* **Records for this task**:
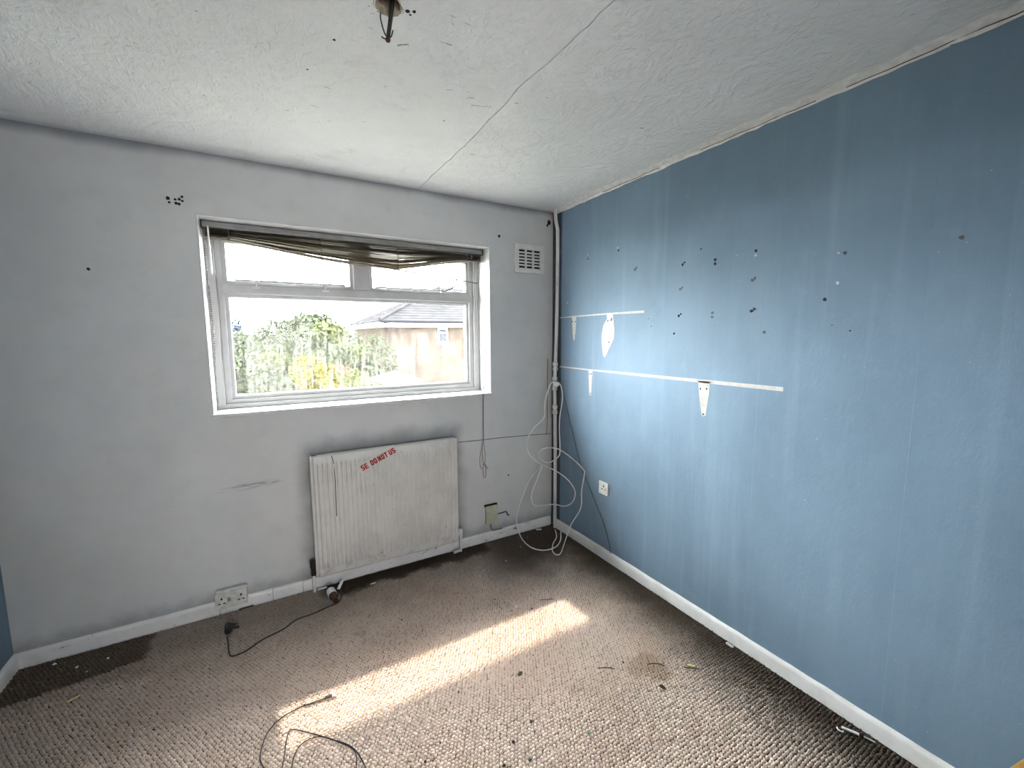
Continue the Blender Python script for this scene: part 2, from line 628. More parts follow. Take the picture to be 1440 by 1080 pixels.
def carpet_pile():
    px, py = .0150, .0130
    xs = np.arange(-W + .008, -.018, px)
    ys = np.arange(-2.55, -.018, py)
    X, Y = np.meshgrid(xs, ys)
    X = X + ((np.arange(len(ys)) % 2) * px * .5)[:, None]
    X = X.ravel()
    Y = Y.ravel()
    X = X + .0012 * np.sin(Y * 21 + X * 3) + rng.normal(0, .0009, X.shape)
    Y = Y + .0014 * np.sin(X * 17) + rng.normal(0, .0009, X.shape)
    n = len(X)
    k = 7
    a = np.arange(k) * 2 * PI / k
    h = rng.uniform(.0075, .0092, n)
    ax = rng.uniform(.0072, .0086, n)
    ay = rng.uniform(.0054, .0066, n)
    sx, sy = rng.normal(0, .0012, n), rng.normal(0, .0012, n)
    V = np.zeros((n, 2 * k + 1, 3))
    V[:, :k, 0] = X[:, None] + ax[:, None] * np.cos(a)
    V[:, :k, 1] = Y[:, None] + ay[:, None] * np.sin(a)
    V[:, :k, 2] = -.0092
    V[:, k:2 * k, 0] = X[:, None] + sx[:, None] * .6 + ax[:, None] * .80 * np.cos(a)
    V[:, k:2 * k, 1] = Y[:, None] + sy[:, None] * .6 + ay[:, None] * .80 * np.sin(a)
    V[:, k:2 * k, 2] = -.009 + h[:, None] * .70
    V[:, 2 * k, 0] = X + sx
    V[:, 2 * k, 1] = Y + sy
    V[:, 2 * k, 2] = -.009 + h
    base = (np.arange(n) * (2 * k + 1))[:, None]
    i = np.arange(k)
    j = (i + 1) % k
    quads = np.stack([i, j, j + k, i + k], 1)
    tris = np.stack([i + k, j + k, np.full(k, 2 * k)], 1)
    Q = (base[:, :, None] + quads[None]).reshape(-1, 4)
    R = (base[:, :, None] + tris[None]).reshape(-1, 3)
    me = bpy.data.meshes.new('carpet_pile')
    nv = V.shape[0] * V.shape[1]
    me.vertices.add(nv)
    me.vertices.foreach_set('co', V.reshape(-1))
    nl = Q.size + R.size
    me.loops.add(nl)
    me.loops.foreach_set('vertex_index', np.concatenate([Q.ravel(), R.ravel()]).astype(np.int32))
    me.polygons.add(len(Q) + len(R))
    st = np.concatenate([np.arange(len(Q)) * 4, Q.size + np.arange(len(R)) * 3]).astype(np.int32)
    me.polygons.foreach_set('loop_start', st)
    me.update(calc_edges=True)
    me.polygons.foreach_set('use_smooth', np.ones(len(Q) + len(R), dtype=bool))
    at = me.attributes.new('tint', 'FLOAT', 'POINT')
    t = np.repeat(rng.uniform(0, 1, n) ** 2, 2 * k + 1)
    at.data.foreach_set('value', t.astype(np.float32))
    me.materials.append(M['pile'])
    o = bpy.data.objects.new('carpet_pile', me)
    COL.objects.link(o)
    o.parent = floor
    return struct(o, 'stuff')


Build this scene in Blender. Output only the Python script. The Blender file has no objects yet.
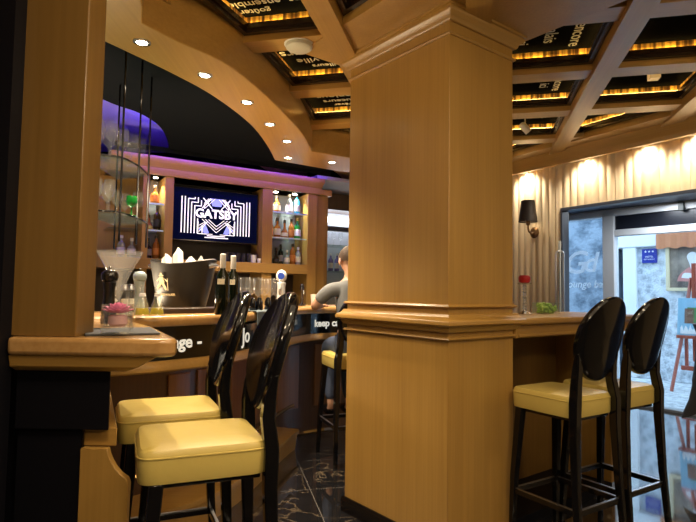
import bpy, bmesh, math, random
from mathutils import Vector, Matrix, Quaternion
random.seed(7)
C = bpy.context.scene.collection
PI = math.pi
S = bpy.context.scene

# ------------------------------------------------------------------ camera
F = 545.0
PITCH = math.radians(3.15); ROLL = 0.015
CAM = Vector((0, 0, 1.3))
fw = Vector((0, math.cos(PITCH), math.sin(PITCH)))
r0 = Vector((1, 0, 0)); u0 = Vector((0, -math.sin(PITCH), math.cos(PITCH)))
rt = r0*math.cos(ROLL) + u0*math.sin(ROLL)
up = u0*math.cos(ROLL) - r0*math.sin(ROLL)
cd = bpy.data.cameras.new('camera'); cam = bpy.data.objects.new('camera', cd); C.objects.link(cam)
m = Matrix.Identity(4)
for i in range(3):
    m[i][0] = rt[i]; m[i][1] = up[i]; m[i][2] = -fw[i]; m[i][3] = CAM[i]
cam.matrix_world = m
cd.sensor_width = 36; cd.sensor_fit = 'HORIZONTAL'; cd.lens = F/696*36
cd.clip_start = 0.05; cd.clip_end = 200
S.camera = cam

def ray(px, py): return fw + rt*((px-348)/F) + up*((261-py)/F)
def at(px, py, Y):
    d = ray(px, py); return CAM + d*(Y/d.y)
def zat(px, py, Y): return at(px, py, Y).z
def xat(px, py, Y): return at(px, py, Y).x
def hit(px, P, d):
    """where the vertical sheet of sight through column px crosses the floor line P + t d"""
    tan = at(px, 285, 1.0).x
    return (tan*P[1]-P[0])/(d[0]-tan*d[1])

# ------------------------------------------------------------------ materials
MATS = {}
def new_mat(name):
    mt = bpy.data.materials.new(name); mt.use_nodes = True
    MATS[name] = mt
    nt = mt.node_tree; return mt, nt, nt.nodes['Principled BSDF']
def simple(name, col, rough=0.5, metal=0.0, coat=0.0, spec=0.5, emit=None, es=0, trans=0, sheen=0, bump=0, bscale=60):
    mt, nt, b = new_mat(name)
    b.inputs['Base Color'].default_value = (*col, 1)
    b.inputs['Roughness'].default_value = rough; b.inputs['Metallic'].default_value = metal
    b.inputs['Coat Weight'].default_value = coat; b.inputs['Coat Roughness'].default_value = .08
    b.inputs['Specular IOR Level'].default_value = spec
    b.inputs['Transmission Weight'].default_value = trans
    if emit: b.inputs['Emission Color'].default_value = (*emit, 1); b.inputs['Emission Strength'].default_value = es
    tc = nt.nodes.new('ShaderNodeTexCoord'); n = nt.nodes.new('ShaderNodeTexNoise')
    n.inputs['Scale'].default_value = bscale; n.inputs['Detail'].default_value = 3
    nt.links.new(tc.outputs['Object'], n.inputs['Vector'])
    if bump:
        bp = nt.nodes.new('ShaderNodeBump'); bp.inputs['Strength'].default_value = bump; bp.inputs['Distance'].default_value = .01
        nt.links.new(n.outputs['Fac'], bp.inputs['Height']); nt.links.new(bp.outputs['Normal'], b.inputs['Normal'])
    else:
        mr = nt.nodes.new('ShaderNodeMapRange')
        mr.inputs['To Min'].default_value = max(0, rough-.04); mr.inputs['To Max'].default_value = min(1, rough+.04)
        nt.links.new(n.outputs['Fac'], mr.inputs['Value']); nt.links.new(mr.outputs['Result'], b.inputs['Roughness'])
    return mt
def wood(name, c0, c1, axis='Z', rough=.34, coat=.25, fine=70):
    mt, nt, b = new_mat(name)
    tc = nt.nodes.new('ShaderNodeTexCoord'); mp = nt.nodes.new('ShaderNodeMapping')
    sc = {'X': (1.1, fine, fine), 'Y': (fine, 1.1, fine), 'Z': (fine, fine, 1.1)}[axis]
    mp.inputs['Scale'].default_value = sc
    n = nt.nodes.new('ShaderNodeTexNoise'); n.inputs['Scale'].default_value = 1; n.inputs['Detail'].default_value = 5; n.inputs['Roughness'].default_value = .6
    mp2 = nt.nodes.new('ShaderNodeMapping'); mp2.inputs['Scale'].default_value = tuple(s*.09 if s > 2 else .4 for s in sc)
    n2 = nt.nodes.new('ShaderNodeTexNoise'); n2.inputs['Scale'].default_value = 1; n2.inputs['Detail'].default_value = 2
    mix = nt.nodes.new('ShaderNodeMix'); mix.data_type = 'FLOAT'; mix.inputs[0].default_value = .45
    cr = nt.nodes.new('ShaderNodeValToRGB')
    cr.color_ramp.elements[0].position = .3; cr.color_ramp.elements[0].color = (*c0, 1)
    cr.color_ramp.elements[1].position = .7; cr.color_ramp.elements[1].color = (*c1, 1)
    L = nt.links.new
    L(tc.outputs['Object'], mp.inputs['Vector']); L(mp.outputs['Vector'], n.inputs['Vector'])
    L(tc.outputs['Object'], mp2.inputs['Vector']); L(mp2.outputs['Vector'], n2.inputs['Vector'])
    L(n.outputs['Fac'], mix.inputs[2]); L(n2.outputs['Fac'], mix.inputs[3])
    L(mix.outputs[0], cr.inputs['Fac']); L(cr.outputs['Color'], b.inputs['Base Color'])
    b.inputs['Roughness'].default_value = rough; b.inputs['Coat Weight'].default_value = coat; b.inputs['Coat Roughness'].default_value = .22
    return mt
def glass(name, col=(1, 1, 1), rough=.03, haze=.06):
    """thin-walled clear glass: see-through with a fresnel reflection"""
    mt = bpy.data.materials.new(name); mt.use_nodes = True; MATS[name] = mt
    nt = mt.node_tree; nt.nodes.clear()
    o = nt.nodes.new('ShaderNodeOutputMaterial'); mx = nt.nodes.new('ShaderNodeMixShader')
    t = nt.nodes.new('ShaderNodeBsdfTransparent'); t.inputs['Color'].default_value = (*col, 1)
    g = nt.nodes.new('ShaderNodeBsdfGlossy'); g.inputs['Roughness'].default_value = rough
    lw = nt.nodes.new('ShaderNodeLayerWeight'); lw.inputs['Blend'].default_value = .5
    pw = nt.nodes.new('ShaderNodeMath'); pw.operation = 'POWER'; pw.inputs[1].default_value = 3.2
    mr = nt.nodes.new('ShaderNodeMapRange'); mr.inputs['To Min'].default_value = .05; mr.inputs['To Max'].default_value = .75
    df = nt.nodes.new('ShaderNodeBsdfTranslucent'); df.inputs['Color'].default_value = (.9, .92, .92, 1)
    d2 = nt.nodes.new('ShaderNodeBsdfDiffuse'); d2.inputs['Color'].default_value = (.9, .92, .92, 1)
    ad = nt.nodes.new('ShaderNodeMixShader'); ad.inputs['Fac'].default_value = .5
    m2 = nt.nodes.new('ShaderNodeMixShader'); m2.inputs['Fac'].default_value = haze  # white haze mixed in for the lamp sparkle on glass
    L = nt.links.new
    L(lw.outputs['Facing'], pw.inputs[0]); L(pw.outputs[0], mr.inputs['Value']); L(mr.outputs['Result'], mx.inputs['Fac'])
    L(df.outputs[0], ad.inputs[1]); L(d2.outputs[0], ad.inputs[2]); L(t.outputs[0], m2.inputs[1]); L(ad.outputs[0], m2.inputs[2])
    L(m2.outputs[0], mx.inputs[1]); L(g.outputs[0], mx.inputs[2]); L(mx.outputs[0], o.inputs['Surface'])
    return mt
def emis(name, col, s):
    mt, nt, b = new_mat(name)
    b.inputs['Base Color'].default_value = (*[min(1, c) for c in col], 1)
    b.inputs['Emission Color'].default_value = (*col, 1); b.inputs['Emission Strength'].default_value = s; b.inputs['Specular IOR Level'].default_value = 0
    tc = nt.nodes.new('ShaderNodeTexCoord'); n = nt.nodes.new('ShaderNodeTexNoise'); n.inputs['Scale'].default_value = 20
    nt.links.new(tc.outputs['Object'], n.inputs['Vector'])
    mr = nt.nodes.new('ShaderNodeMapRange'); mr.inputs['To Min'].default_value = .35; mr.inputs['To Max'].default_value = .45
    nt.links.new(n.outputs['Fac'], mr.inputs['Value']); nt.links.new(mr.outputs['Result'], b.inputs['Roughness'])
    return mt

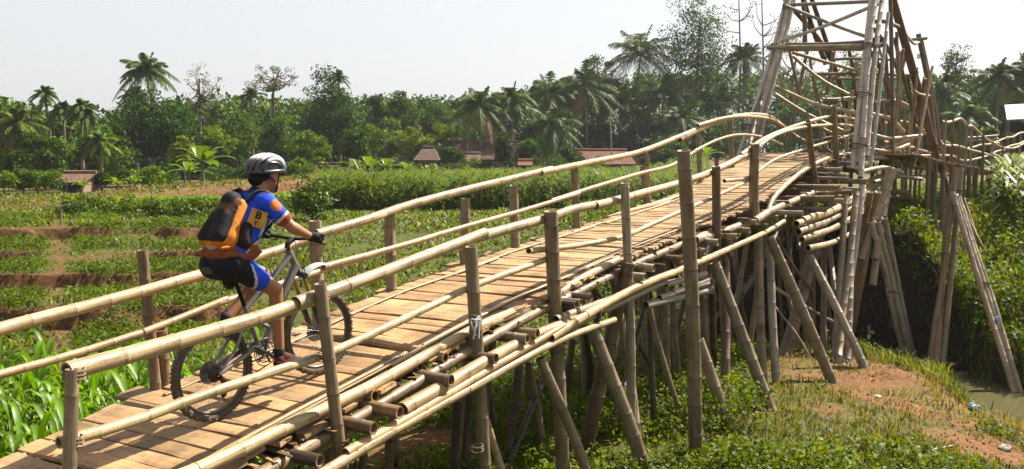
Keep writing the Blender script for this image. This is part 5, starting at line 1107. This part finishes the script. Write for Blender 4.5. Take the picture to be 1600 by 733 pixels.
def blob(name, mb, vox, mat, parent, colf, smooth=4):
    """Fuse overlapping closed shapes into one continuous skin and colour it."""
    o = mb.build(name, M[mat], None, True, local=True); m = o.modifiers.new('r', 'REMESH'); m.mode = 'VOXEL'; m.voxel_size = vox; m.use_smooth_shade = True
    s = o.modifiers.new('s', 'SMOOTH'); s.iterations = smooth; s.factor = .5
    dg = bpy.context.evaluated_depsgraph_get(); me = bpy.data.meshes.new_from_object(o.evaluated_get(dg)); old = o.data; o.modifiers.clear(); o.data = me; bpy.data.meshes.remove(old)
    n = len(me.vertices); V = np.empty(n * 3, np.float32); me.vertices.foreach_get('co', V); V = V.reshape(-1, 3).astype(float)
    for a in list(me.attributes):
        if a.name in ('COL', 'TC', 'ND'): me.attributes.remove(a)
    c = colf(V) if callable(colf) else np.tile(np.array(colf, float), (n, 1)); setattrs(me, c); me.materials.clear(); me.materials.append(M[mat])
    me.polygons.foreach_set('use_smooth', np.ones(len(me.polygons), bool)); o.parent = parent; return o
rider = kthing('person', 'person in a blue jersey, blue shorts and gloves riding a bike over the bridge', 'person')
SK = np.array([.38, .165, .08])
HIPS = {-1: (.215, -.095, 1.06), 1: (.215, .095, 1.06)}; KNEE = {-1: (.515, -.135, .805), 1: (.64, .13, .87)}; ANK = {-1: (.478, -.135, .335), 1: (.268, .135, .625)}
SHO = {-1: (.495, -.185, 1.435), 1: (.505, .185, 1.435)}; ELB = {-1: (.600, -.290, 1.25), 1: (.63, .29, 1.255)}; WRI = {-1: (.765, -.292, 1.148), 1: (.765, .292, 1.148)}
def lerp(a, b, t): return tuple(np.asarray(a) + (np.asarray(b) - np.asarray(a)) * t)
b = MB()
for s in (-1, 1):
    capsule(b, HIPS[s], KNEE[s], .088, .056); capsule(b, lerp(HIPS[s], KNEE[s], .3), lerp(HIPS[s], KNEE[s], .75), .08, .062)
    capsule(b, KNEE[s], ANK[s], .052, .036); c = np.array(lerp(KNEE[s], ANK[s], .30)) + np.array([-.022 if s < 0 else -.01, 0, .0 if s < 0 else .018]); capsule(b, c, lerp(KNEE[s], ANK[s], .62), .050, .036)
    capsule(b, ANK[s], np.array(ANK[s]) + ([.06, 0, -.07] if s < 0 else [.05, 0, -.06]), .036, .032)
    capsule(b, SHO[s], ELB[s], .052, .040); capsule(b, ELB[s], WRI[s], .042, .027); capsule(b, lerp(ELB[s], WRI[s], .15), lerp(ELB[s], WRI[s], .45), .043, .036); capsule(b, WRI[s], np.array(WRI[s]) + [.05, 0, -.01], .026, .026)
    capsule(b, (.23, s * .06, 1.08), (.39, s * .07, 1.275), .10, .105); capsule(b, (.39, s * .07, 1.275), (.49, s * .085, 1.385), .105, .095); capsule(b, (.52, s * .06, 1.43), SHO[s], .075, .062)
capsule(b, (.52, 0, 1.42), (.635, 0, 1.56), .062, .055)
ellip(b, (0.6700, 0, 1.6180), (.102, .077, .105), SK, 20, 14); capsule(b, (0.7000, 0, 1.5630), (0.7300, 0, 1.5180), .062, .046); ellip(b, (0.7730, 0, 1.5980), (.020, .014, .026), SK); capsule(b, (0.7570, 0, 1.6180), (0.7770, 0, 1.5930), .012, .014); ellip(b, (0.7570, 0, 1.5510), (.016, .026, .013), SK)
for s in (-1, 1): ellip(b, (0.6670, s * .078, 1.5980), (.020, .011, .034), SK); ellip(b, (0.7430, s * .034, 1.6250), (.018, .022, .012), SK)
def skin_col(V):
    c = np.tile(SK, (len(V), 1)); hd = V[:, 2] > 1.49
    lips = hd & (V[:, 0] > .76) & (np.abs(V[:, 2] - 1.551) < .009) & (np.abs(V[:, 1]) < .026); c[lips] = (.30, .11, .08)
    return c
body = blob('body', b, .0085, 'skin', rider, skin_col, 5)
q = MB()
for s in (-1, 1): ellip(q, (0.7570, s * .033, 1.6200), (.009, .014, .008), (.75, .72, .68)); ellip(q, (0.7640, s * .033, 1.6200), (.0045, .006, .006), (.05, .03, .02))
kp('eye', q, 'skin', body)
q = MB(); ellip(q, (0.6500, 0, 1.6330), (.104, .084, .092), (.02, .015, .012), 18, 12); capsule(q, (0.6000, 0, 1.5530), (0.5700, 0, 1.5930), .045, .05); blob('hair', q, .008, 'cloth', rider, (.018, .014, .012), 3)
BLUE = np.array([.016, .085, .80])
b = MB()
for s in (-1, 1):
    capsule(b, (.25, s * .06, 1.11), (.39, s * .07, 1.275), .118, .122); capsule(b, (.39, s * .07, 1.275), (.49, s * .085, 1.385), .122, .108); capsule(b, (.52, s * .06, 1.43), SHO[s], .088, .076); capsule(b, SHO[s], lerp(SHO[s], ELB[s], .62), .070, .064)
capsule(b, (.52, 0, 1.43), (.57, 0, 1.485), .078, .066)
def jersey_col(V):
    c = np.tile(BLUE, (len(V), 1))
    for s in (-1, 1):
        S, E_ = np.array(SHO[s]), np.array(ELB[s]); d = (E_ - S); L = np.linalg.norm(d); d /= L; t = (V - S) @ d / L; arm = (t > .0) & (V[:, 1] * s > .165)
        c[arm & (t > .62)] = (.30, .06, .03); c[arm & (t > .54) & (t < .62)] = (.62, .60, .58); c[arm & (t > .50) & (t < .54)] = (.02, .02, .03)
        p = V - (S + d * L * .22 + np.array([-.01, .06 * s, .03])); c[(np.linalg.norm(p * [1, .6, 1], axis=1) < .042)] = (.62, .17, .035)
    side = (np.abs(V[:, 1]) > .135) & (V[:, 2] < 1.33) & (V[:, 0] > .33); c[side & (np.abs(V[:, 0] - .40 - (V[:, 2] - 1.2) * .5) < .022)] = (.60, .60, .62)
    c[(V[:, 2] > 1.505)] = (.015, .02, .1); return c
jersey = blob('jersey', b, .0085, 'cloth', rider, jersey_col, 5)
b = MB()
for s in (-1, 1):
    capsule(b, HIPS[s], lerp(HIPS[s], KNEE[s], .62), .105, .077); capsule(b, (.20, s * .05, 1.05), (.27, s * .06, 1.15), .115, .11); capsule(b, (.17, s * .06, 1.05), (.2, s * .06, 1.09), .10, .10)
def shorts_col(V):
    c = np.tile(BLUE * .9, (len(V), 1)); H_, K_ = np.array(HIPS[-1]), np.array(KNEE[-1]); d = (K_ - H_) / np.linalg.norm(K_ - H_); t = (V - H_) @ d
    back = (V[:, 0] + V[:, 2] * -.55) < -.275 ; back = ((V - H_)[:, 0] * .8 - (V - H_)[:, 2] * .1) < .075 + .25 * np.clip(1.0 - V[:, 2], -.1, .3); c[back] = (.012, .012, .022)
    e = np.abs(((V - H_)[:, 0] * .8 - (V - H_)[:, 2] * .1) - (.075 + .25 * np.clip(1.0 - V[:, 2], -.1, .3))); c[(e < .007) & (V[:, 2] < 1.05)] = (.6, .6, .62); c[np.abs(V[:, 1]) < .05] = (.012, .012, .022); return c
blob('shorts', b, .0085, 'cloth', rider, shorts_col, 4)
for s in (-1, 1):                                       # gloves close around the grips
    b = MB(); P_ = np.array([.818, s * .285, 1.128]); capsule(b, np.array(WRI[s]) + [-.005, 0, 0], np.array(WRI[s]) + [.02, 0, 0], .034, .036); capsule(b, np.array(WRI[s]) + [.02, -.015, 0], P_ + [-.005, -.022, .022], .030, .026); capsule(b, np.array(WRI[s]) + [.02, .015, 0], P_ + [-.005, .022, .022], .030, .026)
    for i, (dy, L) in enumerate(((.034, .9), (.012, 1.0), (-.011, .97), (-.033, .82))):
        y = dy * s * -1; k0 = P_ + [.002, y, .030]; k1 = P_ + [.040 * L, y, .018]; k2 = P_ + [.042 * L, y, -.012]; k3 = P_ + [.012, y, -.030]
        capsule(b, k0, k1, .0125, .0115); capsule(b, k1, k2, .0115, .0105); capsule(b, k2, k3, .0105, .0095)
    capsule(b, np.array(WRI[s]) + [.03, -s * .026, -.008], P_ + [-.012, -s * .058, -.004], .016, .013); capsule(b, P_ + [-.012, -s * .058, -.004], P_ + [.020, -s * .062, -.020], .0125, .0105)
    blob('glove', b, .0045, 'cloth', rider, (.016, .016, .018), 2)
for s in (-1, 1):
    b = MB(); A_ = np.array(ANK[s])
    if s < 0: heel, toe = np.array([.440, -.150, .270]), np.array([.635, -.155, .248])
    else: heel, toe = np.array([.200, .150, .555]), np.array([.400, .155, .525])
    m = (heel + toe) / 2; capsule(b, heel + [0, 0, .012], m + [0, 0, .012], .036, .040, (1, .9)); capsule(b, m + [0, 0, .010], toe, .041, .030, (1.05, .75)); capsule(b, heel + [.022, 0, .03], A_ + [0, 0, -.02], .038, .040); capsule(b, heel + [.06, 0, .045], toe + [-.05, 0, .022], .036, .028)
    so2 = heel[2] - .022
    def shoe_col(V, h=heel, t=toe):
        c = np.tile(np.array([.10, .022, .018]), (len(V), 1)); line = h[2] + (t[2] - h[2]) * (V[:, 0] - h[0]) / (t[0] - h[0]); c[V[:, 2] < line - .012] = (.03, .03, .03); c[(V[:, 0] > t[0] - .09)] = (.04, .035, .035); c[V[:, 2] < line - .026] = (.20, .2, .19); return c
    blob('shoe', b, .006, 'cloth', rider, shoe_col, 3)
    b = MB(); capsule(b, A_ + [-.0, 0, -.015], A_ + np.array([.0, 0, .03]) * (1 if s < 0 else .8), .041, .041); blob('sock', b, .006, 'cloth', rider, (.03, .03, .035), 2)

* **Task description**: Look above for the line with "Build this scene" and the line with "S.camera = cam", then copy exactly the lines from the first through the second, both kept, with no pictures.

* **Response to this task**:
Build this scene in Blender. Output only the Python script. The Blender file has no objects yet.
import bpy, bmesh, math, random
from mathutils import Vector, Matrix, Quaternion
random.seed(7)
C = bpy.context.scene.collection
PI = math.pi
S = bpy.context.scene

# ------------------------------------------------------------------ camera
F = 545.0
PITCH = math.radians(3.15); ROLL = 0.015
CAM = Vector((0, 0, 1.3))
fw = Vector((0, math.cos(PITCH), math.sin(PITCH)))
r0 = Vector((1, 0, 0)); u0 = Vector((0, -math.sin(PITCH), math.cos(PITCH)))
rt = r0*math.cos(ROLL) + u0*math.sin(ROLL)
up = u0*math.cos(ROLL) - r0*math.sin(ROLL)
cd = bpy.data.cameras.new('camera'); cam = bpy.data.objects.new('camera', cd); C.objects.link(cam)
m = Matrix.Identity(4)
for i in range(3):
    m[i][0] = rt[i]; m[i][1] = up[i]; m[i][2] = -fw[i]; m[i][3] = CAM[i]
cam.matrix_world = m
cd.sensor_width = 36; cd.sensor_fit = 'HORIZONTAL'; cd.lens = F/696*36
cd.clip_start = 0.05; cd.clip_end = 200
S.camera = cam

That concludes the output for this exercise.